2. “Allora Pietro disse: “Signore questa parabola la dici per noi o anche per tutti?”. Questa domanda te la leggo sulla punta del tuo cuore, caro Andrea. E io ti rispondo che, certo, questo messaggio è la bella notizia rivolta a tutti e quindi anche a te. Ma oggi questa buona notizia è destinata ‘in posta straordinaria’ a te in quanto tu, servo buono e fedele, stai per essere costituito “capo della servitù” e “amministratore” dei beni della casa (lett. ‘economo’). L’evangelista Luca ha presente la struttura comunitaria della Chiesa primitiva, articolata in piccole comunità con delle ‘guide’ a capo. Ecco: tu potrai essere ‘capo’ nella Chiesa se non “spadroneggerai sulla casa di Dio, e non ti atteggerai a padrone delle persone, ma ti farai modello del gregge” (cf 1Pt 5,3).

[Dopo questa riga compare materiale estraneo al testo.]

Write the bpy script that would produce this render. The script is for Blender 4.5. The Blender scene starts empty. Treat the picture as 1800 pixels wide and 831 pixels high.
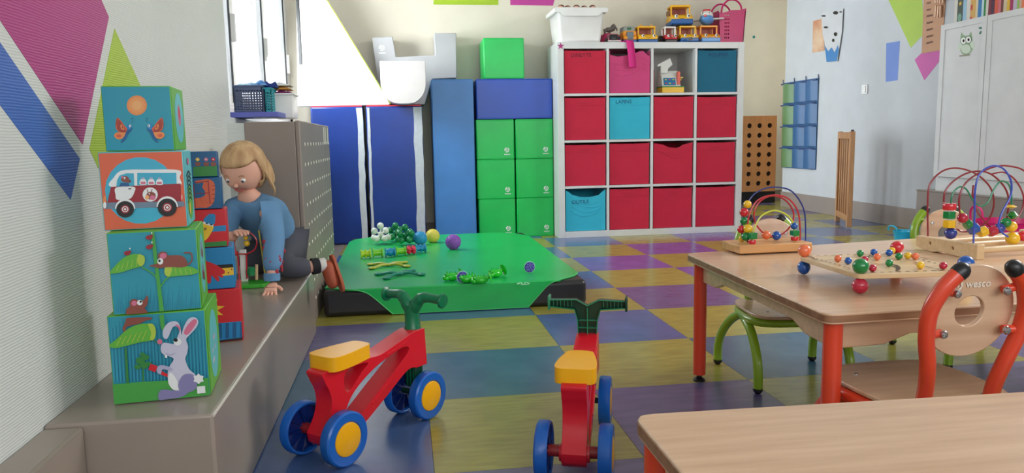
import bpy, bmesh, math, random
from mathutils import Vector, Matrix
random.seed(7)
PI = math.pi
SC = bpy.context.scene
COL = SC.collection
V = Vector
# ---------------------------------------------------------------- camera
FPX, IW, IH = 1321.67, 1800, 831
PIT, ROL, YAW, CAMH = .129, -.0186, .1409, .7618
_fw = V((math.sin(YAW)*math.cos(PIT), math.cos(YAW)*math.cos(PIT), -math.sin(PIT)))
_r0 = V((math.cos(YAW), -math.sin(YAW), 0)); _u0 = _r0.cross(_fw)
CR = _r0*math.cos(ROL)+_u0*math.sin(ROL); CU = -_r0*math.sin(ROL)+_u0*math.cos(ROL)
CP = V((0, 0, CAMH))
cd = bpy.data.cameras.new('camera'); cd.sensor_width = 36; cd.lens = FPX/IW*36; cd.clip_start = .02
cam = bpy.data.objects.new('camera', cd); COL.objects.link(cam)
cam.matrix_world = Matrix(((CR.x, CU.x, -_fw.x, 0), (CR.y, CU.y, -_fw.y, 0), (CR.z, CU.z, -_fw.z, CAMH), (0, 0, 0, 1)))
SC.camera = cam
# ---------------------------------------------------------------- light
wd = bpy.data.worlds.new('sky'); SC.world = wd; wd.use_nodes = True
wb = wd.node_tree.nodes['Background']; wb.inputs[0].default_value = (.86, .93, 1, 1); wb.inputs[1].default_value = 4.5
SC.view_settings.view_transform = 'Standard'; SC.view_settings.look = 'None'
SC.view_settings.exposure = 0.16; SC.view_settings.gamma = 1
def area(name, loc, aim, sx, sy, power, col):
    l = bpy.data.lights.new(name, 'AREA'); l.shape = 'RECTANGLE'; l.size = sx; l.size_y = sy; l.energy = power; l.color = col
    o = bpy.data.objects.new(name, l); COL.objects.link(o); o.location = loc
    o.rotation_euler = (V(aim)-V(loc)).to_track_quat('-Z', 'Y').to_euler()
    return o
area('daylight_right_window', (3.85, 2.35, 1.9), (-.5, 2.0, .3), 1.5, .9, 74, (1, .97, .92))
area('daylight_left_window', (-.80, 5.25, 1.5), (3.9, 5.6, .5), .6, .5, 28, (.93, .97, 1))
area('rear_fill_light', (1.4, -2.2, 1.7), (1.2, 5, .9), 3.6, 1.4, 70, (.97, .98, 1))  # broad fill light added behind the camera, no window modelled there
area('passage_fill_light', (4.55, 6.6, 2.5), (4.5, 6.9, 0), .6, .6, 14, (1, .95, .86))  # fill light added to brighten the passage, no fixture
# ---------------------------------------------------------------- rays on real planes of the room
def ray(x, y): return _fw+CR*((x-IW/2)/FPX)-CU*((y-IH/2)/FPX)
def ux(x, y, X): d = ray(x, y); return CP+d*((X-CP.x)/d.x)
def uy(x, y, Y): d = ray(x, y); return CP+d*((Y-CP.y)/d.y)
def uz(x, y, Z=0): d = ray(x, y); return CP+d*((Z-CP.z)/d.z)
# ---------------------------------------------------------------- materials
def lin(c):
    c = c/255
    return c/12.92 if c <= .04045 else ((c+.055)/1.055)**2.4
def rgb(*c): return (lin(c[0]), lin(c[1]), lin(c[2]), 1)
MATS = {}
def mat(name, c, rough=.5, bump=0, bscale=60, var=0, vscale=6, metal=0, coat=0, trans=0, stretch=None, spec=.5, sheen=0, c2=None, emis=0):
    if name in MATS: return MATS[name]
    m = bpy.data.materials.new(name); m.use_nodes = True; nt = m.node_tree; b = nt.nodes['Principled BSDF']
    b.inputs['Base Color'].default_value = rgb(*c); b.inputs['Roughness'].default_value = rough
    b.inputs['Metallic'].default_value = metal; b.inputs['Coat Weight'].default_value = coat; b.inputs['Coat Roughness'].default_value = .12
    b.inputs['Transmission Weight'].default_value = trans; b.inputs['Specular IOR Level'].default_value = spec
    b.inputs['Sheen Weight'].default_value = sheen
    m.diffuse_color = rgb(*c)
    tc = nt.nodes.new('ShaderNodeTexCoord'); mp = nt.nodes.new('ShaderNodeMapping')
    nt.links.new(tc.outputs['Object'], mp.inputs[0])
    if stretch: mp.inputs['Scale'].default_value = stretch
    v = var if var else .03
    n = nt.nodes.new('ShaderNodeTexNoise'); n.inputs['Scale'].default_value = vscale; n.inputs['Detail'].default_value = 6
    nt.links.new(mp.outputs[0], n.inputs['Vector'])
    mx = nt.nodes.new('ShaderNodeMix'); mx.data_type = 'RGBA'
    cc = rgb(*c); d = rgb(*c2) if c2 else tuple(min(1, k*(1-v*2)) for k in cc[:3])+(1,)
    e = cc if c2 else tuple(min(1, k*(1+v)) for k in cc[:3])+(1,)
    mx.inputs[6].default_value = d; mx.inputs[7].default_value = e
    rp = nt.nodes.new('ShaderNodeMapRange'); rp.inputs[1].default_value = .32; rp.inputs[2].default_value = .68
    nt.links.new(n.outputs[0], rp.inputs[0]); nt.links.new(rp.outputs[0], mx.inputs[0]); nt.links.new(mx.outputs[2], b.inputs['Base Color'])
    if bump:
        n2 = nt.nodes.new('ShaderNodeTexNoise'); n2.inputs['Scale'].default_value = bscale; n2.inputs['Detail'].default_value = 3
        nt.links.new(mp.outputs[0], n2.inputs['Vector'])
        bp = nt.nodes.new('ShaderNodeBump'); bp.inputs['Strength'].default_value = bump; bp.inputs['Distance'].default_value = .004
        nt.links.new(n2.outputs[0], bp.inputs['Height']); nt.links.new(bp.outputs[0], b.inputs['Normal'])
    MATS[name] = m
    return m
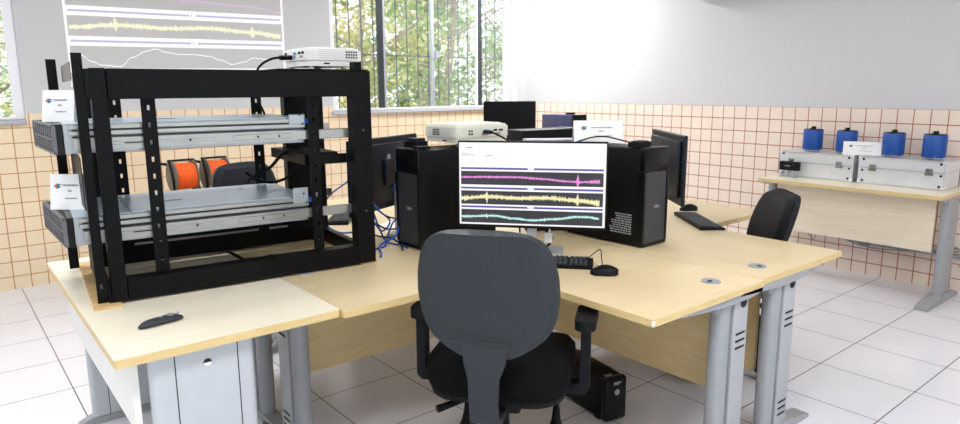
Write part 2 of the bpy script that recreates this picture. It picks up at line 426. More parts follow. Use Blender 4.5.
e = struct(thing('front_fill_window', '', '')); del e['label'], e['category']  # unseen window added so low daylight reaches under the desks
b = B(); x0, x1, z0, z1 = WF
for k in range(5): b.box((x0 + (x1 - x0 - .06) * k / 4, Y0 - .11, z0), (x0 + (x1 - x0 - .06) * k / 4 + .06, Y0 - .03, z1), .004)
b.box((x0, Y0 - .11, z0), (x1, Y0 - .03, z0 + .05), .004); b.box((x0, Y0 - .11, z1 - .05), (x1, Y0 - .03, z1), .004)
b.obj('window_frame', M_white, e)
for k in range(4):
    a = x0 + (x1 - x0 - .06) * k / 4 + .06; c = x0 + (x1 - x0 - .06) * (k + 1) / 4
    B().box((a, Y0 - .072, z0 + .05), (c, Y0 - .068, z1 - .05)).obj('window_pane', M_glass, e, smooth=0)

# garden outside
struct(B().box((-12, WY + .16, -.3), (22, 40, -.2)).obj('ground', M_soil))

# assumed ceiling lamps, added out of frame to light the room
lampn = ['over the left end table', 'over the front desk arm', 'over the case table', 'near the window wall above the projected image', 'over the middle of the desk island', 'near the far window corner']
for (x, y), nm in zip(LAMPS, lampn):
    t = thing('added_ceiling_light', 'assumed unseen white ceiling light fitting ' + nm, 'ceiling light', (x, y, 2.80), 0, 'assumed ceiling lights')
    b = B(); b.box((-.64, -.18, .012), (.64, .18, .05), .006); b.obj('housing', M_white, t)
    B().box((-.6, -.14, 0.004), (.6, .14, .012)).obj('diffuser', M_lampd, t)
# ================================================================== DESKS
DZ = 0.74
CX, CY = 2.393, 2.62
def leg_parts(parent, M, flip):
    """one steel leg seen from outside its arm end: local X along the end, -Y outwards, at height below the top"""
    s = -1 if flip else 1
    b = B(); b.prism(rrect(.078, .06, .026, 5, -.055 * s, 0), .03, .700)
    b.box((-.11, -.02, .655), (.11, .03, .715), .006)
    leg = b.obj('leg', M_steel, parent)
    b = B(); x0 = .045 * s
    b.box((x0 - .05, -.028, .035), (x0 + .05, .02, .690), .005, 2)
    for k in range(3):
        b.mi = 1; b.box((x0 - .030, -.0295, .548 - k * .028), (x0 + .032, -.0265, .556 - k * .028)); b.box((x0 - .030, -.0295, .098 + k * .028), (x0 + .032, -.0265, .106 + k * .028))
    b.cyl((x0 + .012, -.030, .672), (x0 + .012, -.02, .672), .021, seg=16); b.box((x0 - .009, -.0299, .672), (x0 + .033, -.02, .692))
    c = b.obj('leg_cover', [M_cover, M_slot], leg)
    b = B(); prof = [(-.31, 0), (-.31, .012), (-.29, .026), (-.10, .05), (.10, .05), (.29, .026), (.31, .012), (.31, 0)]
    b.prism([(x, z) for x, z in prof], -.032, .032, M=RX(PI / 2)); f = b.obj('leg_foot', M_steel, leg)
    leg.matrix_local = M
    b = B()
    b.prism([(-.36, .715), (-.36, .704), (-.08, .684), (.08, .684), (.17, .694), (.17, .715)], -.022, .022, M=M @ T(0, -.018, 0) @ RX(PI / 2))
    b.obj('support_beam', M_steel, parent)

def l_desk(rz, label, cname, fx, fy, po=.103):
    t = thing('corner_desk', label, 'desk', (CX, CY, 0), rz, 'L-shaped desks of the island')
    g = .0012; poly = [(-g, -g), (-1.398, -g), (-1.398, -.70)]
    r = .16
    for k in range(9):
        a = PI / 2 - k / 8 * PI / 2
        poly.append((-.693 - r + r * math.cos(a), -.70 - r + r * math.sin(a)))
    poly += [(-.693, -1.41), (-g, -1.41)]
    B().prism(poly, DZ - .025, DZ, side_mi=1).obj('desktop', [M_top, M_edge], t, smooth=20)
    b = B(); b.box((-1.30, -po - .009, .285), (-.10, -po + .009, .712)); b.obj('modesty_panel', M_panel, t)
    b = B(); b.box((-.112, -1.30, .285), (-.094, -po - .011, .712)); b.obj('modesty_panel', M_panel, t)
    leg_parts(t, T(-.165 if rz == 0 else -.19, -1.362, 0), fy)
    leg_parts(t, T(-1.362, -.215 if rz == PI / 2 else -.19, 0) @ RZ(-PI / 2), fx)
    B().box((-.10, -.09, 0.0), (-.03, -.02, .714), .01).obj('corner_post', M_steel, t)
    if rz == 0: B().box((-.6945, -1.4115, DZ - .022), (-.683, -1.402, DZ - .004), .003).obj('chipped_corner', M_paper, t)
    for x, y in ((-.17, -1.287), (-1.287, -.17)):
        b = B(); b.lathe([(.018, DZ + .001), (.034, DZ + .001), (.036, DZ), (.036, DZ - .02), (.018, DZ - .02)], (x, y, 0), 24)
        b.lathe([(.0, DZ + .002), (.034, DZ + .0035), (.036, DZ + .002), (.036, DZ)], (x, y, 0), 24)
        b.mi = 1; b.box((x - .02, y - .008, DZ + .0025), (x + .0, y + .006, DZ + .0045))
        b.obj('cable_grommet', [M_grom, M_slot], t)
    return t
l_desk(0, 'L-shaped maple desk holding the lit monitor, black office chair tucked into it', 'desk', True, False)
l_desk(PI / 2, 'L-shaped maple desk at the right with keyboard and monitor turned away', 'desk', False, True, .185)
l_desk(-PI / 2, 'L-shaped maple desk behind the black rack, covered in blue and black cables', 'desk', True, True)
l_desk(PI, 'L-shaped maple desk at the back of the island, mostly behind the towers', 'desk', False, False)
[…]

Di qui una cascata di auguri, carissimo don Andrea. Ti auguriamo di non “fare mai da padrone della fede dei fedeli a te affidati, ma da collaboratore della loro gioia” (cf 2Cor 1,24). Ti auguriamo di non considerare mai la comunità a cui verrai affidato né come un peso, né come un premio, ma sempre e solo come un dono: un dono immeritato e prezioso, da non far diventare mai né tuo monopolio esclusivo né tuo tesoro geloso. Ti auguriamo che quando arriverà l’ora dell’ultima venuta dello Sposo, tu non ti metterai a recriminare perché a te, che hai lavorato nella vigna fin dal mattino, verrà consegnata la stessa busta-paga distribuita agli operai dell’ultima ora. Ma benedirai il tuo dolce ‘padrone’, per la straripante misura di gioia che ti verrà riversata in cuore.
Perché – non dimenticarlo mai – è meglio sentirsi amati che venire pagati.